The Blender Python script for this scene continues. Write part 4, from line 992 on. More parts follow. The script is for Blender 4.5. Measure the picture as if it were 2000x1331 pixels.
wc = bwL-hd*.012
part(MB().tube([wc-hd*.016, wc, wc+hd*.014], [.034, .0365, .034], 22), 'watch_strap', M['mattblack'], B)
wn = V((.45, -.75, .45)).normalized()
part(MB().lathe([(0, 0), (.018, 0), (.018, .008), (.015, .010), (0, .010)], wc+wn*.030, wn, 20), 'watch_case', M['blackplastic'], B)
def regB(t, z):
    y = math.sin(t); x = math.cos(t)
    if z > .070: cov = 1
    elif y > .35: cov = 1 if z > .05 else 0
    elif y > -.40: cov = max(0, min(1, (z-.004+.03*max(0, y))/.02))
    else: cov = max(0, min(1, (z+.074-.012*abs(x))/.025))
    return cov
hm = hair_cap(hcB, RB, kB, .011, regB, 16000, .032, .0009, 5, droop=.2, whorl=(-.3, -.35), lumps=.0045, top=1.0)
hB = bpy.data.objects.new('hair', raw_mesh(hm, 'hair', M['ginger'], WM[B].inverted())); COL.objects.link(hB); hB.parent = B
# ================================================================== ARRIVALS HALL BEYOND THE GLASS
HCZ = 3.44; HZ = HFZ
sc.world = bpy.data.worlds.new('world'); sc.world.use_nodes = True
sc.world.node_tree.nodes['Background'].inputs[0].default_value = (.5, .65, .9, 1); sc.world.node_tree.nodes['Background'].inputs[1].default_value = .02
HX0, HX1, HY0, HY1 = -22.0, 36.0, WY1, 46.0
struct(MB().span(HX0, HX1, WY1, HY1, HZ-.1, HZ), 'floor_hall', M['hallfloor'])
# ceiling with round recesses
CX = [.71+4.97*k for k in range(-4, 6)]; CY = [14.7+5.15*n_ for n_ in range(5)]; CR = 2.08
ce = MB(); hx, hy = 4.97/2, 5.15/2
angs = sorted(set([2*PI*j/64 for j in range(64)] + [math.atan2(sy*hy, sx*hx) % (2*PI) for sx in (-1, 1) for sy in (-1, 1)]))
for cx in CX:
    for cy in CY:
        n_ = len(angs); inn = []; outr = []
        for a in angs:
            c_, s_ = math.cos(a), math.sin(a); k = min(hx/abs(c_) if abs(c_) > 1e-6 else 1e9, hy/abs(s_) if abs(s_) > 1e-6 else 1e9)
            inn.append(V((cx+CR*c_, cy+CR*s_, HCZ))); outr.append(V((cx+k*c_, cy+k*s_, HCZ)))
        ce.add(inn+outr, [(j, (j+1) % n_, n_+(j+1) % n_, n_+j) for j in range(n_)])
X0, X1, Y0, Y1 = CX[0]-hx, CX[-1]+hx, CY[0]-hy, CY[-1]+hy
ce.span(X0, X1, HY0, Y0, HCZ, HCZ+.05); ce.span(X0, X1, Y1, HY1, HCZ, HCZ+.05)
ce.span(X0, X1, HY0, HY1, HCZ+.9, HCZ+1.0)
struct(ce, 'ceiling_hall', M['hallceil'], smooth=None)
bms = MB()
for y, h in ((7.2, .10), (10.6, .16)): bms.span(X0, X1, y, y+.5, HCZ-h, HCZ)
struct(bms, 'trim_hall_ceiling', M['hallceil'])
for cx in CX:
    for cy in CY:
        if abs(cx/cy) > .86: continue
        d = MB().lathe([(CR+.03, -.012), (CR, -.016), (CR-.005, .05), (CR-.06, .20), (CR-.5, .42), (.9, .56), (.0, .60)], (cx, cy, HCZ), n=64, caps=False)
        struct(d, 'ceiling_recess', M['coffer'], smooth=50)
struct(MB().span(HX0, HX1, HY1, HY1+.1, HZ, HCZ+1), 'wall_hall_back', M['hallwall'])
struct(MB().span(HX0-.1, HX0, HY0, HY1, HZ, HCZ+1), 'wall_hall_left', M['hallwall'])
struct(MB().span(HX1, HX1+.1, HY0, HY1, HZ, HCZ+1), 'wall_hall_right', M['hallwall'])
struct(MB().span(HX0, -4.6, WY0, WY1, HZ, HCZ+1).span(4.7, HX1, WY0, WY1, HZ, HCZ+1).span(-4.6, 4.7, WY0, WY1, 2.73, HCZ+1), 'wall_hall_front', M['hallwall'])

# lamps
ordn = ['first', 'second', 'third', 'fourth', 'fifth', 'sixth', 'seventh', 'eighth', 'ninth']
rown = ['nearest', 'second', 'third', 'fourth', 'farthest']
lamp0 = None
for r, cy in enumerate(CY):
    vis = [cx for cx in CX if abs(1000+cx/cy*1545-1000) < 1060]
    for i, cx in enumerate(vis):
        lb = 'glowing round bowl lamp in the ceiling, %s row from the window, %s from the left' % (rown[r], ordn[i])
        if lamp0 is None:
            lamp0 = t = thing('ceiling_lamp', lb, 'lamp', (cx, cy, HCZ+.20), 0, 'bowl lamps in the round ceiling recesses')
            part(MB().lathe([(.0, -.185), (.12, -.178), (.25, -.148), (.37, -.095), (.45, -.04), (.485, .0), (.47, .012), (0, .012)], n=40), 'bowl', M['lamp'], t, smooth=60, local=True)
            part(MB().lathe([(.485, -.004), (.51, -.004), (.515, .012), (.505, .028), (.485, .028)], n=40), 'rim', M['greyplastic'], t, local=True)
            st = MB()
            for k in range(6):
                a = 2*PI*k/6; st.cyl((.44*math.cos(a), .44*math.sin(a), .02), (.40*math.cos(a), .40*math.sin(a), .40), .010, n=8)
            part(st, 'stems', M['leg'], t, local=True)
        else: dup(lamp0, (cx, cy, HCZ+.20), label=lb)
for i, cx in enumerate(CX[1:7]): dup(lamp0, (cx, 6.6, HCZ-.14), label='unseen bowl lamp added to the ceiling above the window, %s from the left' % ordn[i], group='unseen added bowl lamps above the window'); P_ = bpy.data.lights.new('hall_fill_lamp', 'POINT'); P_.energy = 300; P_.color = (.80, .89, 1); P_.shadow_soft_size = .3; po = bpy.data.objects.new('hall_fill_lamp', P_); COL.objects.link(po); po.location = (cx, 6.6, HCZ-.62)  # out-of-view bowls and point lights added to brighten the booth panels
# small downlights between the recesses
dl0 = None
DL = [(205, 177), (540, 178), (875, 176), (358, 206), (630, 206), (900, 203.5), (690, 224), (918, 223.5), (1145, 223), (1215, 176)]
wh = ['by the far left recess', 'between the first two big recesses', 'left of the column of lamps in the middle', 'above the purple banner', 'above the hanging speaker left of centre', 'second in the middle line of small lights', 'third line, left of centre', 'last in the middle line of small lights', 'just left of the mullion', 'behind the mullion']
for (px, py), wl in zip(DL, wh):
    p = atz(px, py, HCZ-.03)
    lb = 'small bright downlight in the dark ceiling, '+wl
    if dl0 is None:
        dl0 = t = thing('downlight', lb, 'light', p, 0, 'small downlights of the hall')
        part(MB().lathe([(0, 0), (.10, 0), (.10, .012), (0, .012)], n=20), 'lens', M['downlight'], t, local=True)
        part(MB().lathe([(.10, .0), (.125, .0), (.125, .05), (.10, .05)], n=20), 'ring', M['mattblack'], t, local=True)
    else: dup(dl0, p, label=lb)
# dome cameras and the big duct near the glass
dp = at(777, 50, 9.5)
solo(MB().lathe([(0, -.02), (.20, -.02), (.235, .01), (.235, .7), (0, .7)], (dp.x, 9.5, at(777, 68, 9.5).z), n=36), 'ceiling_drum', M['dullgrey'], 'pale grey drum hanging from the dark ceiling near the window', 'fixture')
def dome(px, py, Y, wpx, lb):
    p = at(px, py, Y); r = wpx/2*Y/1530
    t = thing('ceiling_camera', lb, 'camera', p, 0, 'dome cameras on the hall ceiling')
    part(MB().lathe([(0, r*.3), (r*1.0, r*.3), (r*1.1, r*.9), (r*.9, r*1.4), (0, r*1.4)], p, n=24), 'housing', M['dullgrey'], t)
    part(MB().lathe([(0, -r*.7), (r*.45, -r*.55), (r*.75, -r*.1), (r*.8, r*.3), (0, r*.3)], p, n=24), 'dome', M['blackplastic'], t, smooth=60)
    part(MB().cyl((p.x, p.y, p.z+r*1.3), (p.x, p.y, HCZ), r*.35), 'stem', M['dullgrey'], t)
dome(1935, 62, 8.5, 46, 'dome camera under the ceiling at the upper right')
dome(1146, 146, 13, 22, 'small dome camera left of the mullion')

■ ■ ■

WRITTEN INSTRUCTION
Exactly how many lines of the material contain the word "from"? Write the number alone.

OUTPUT OF THE TASK
4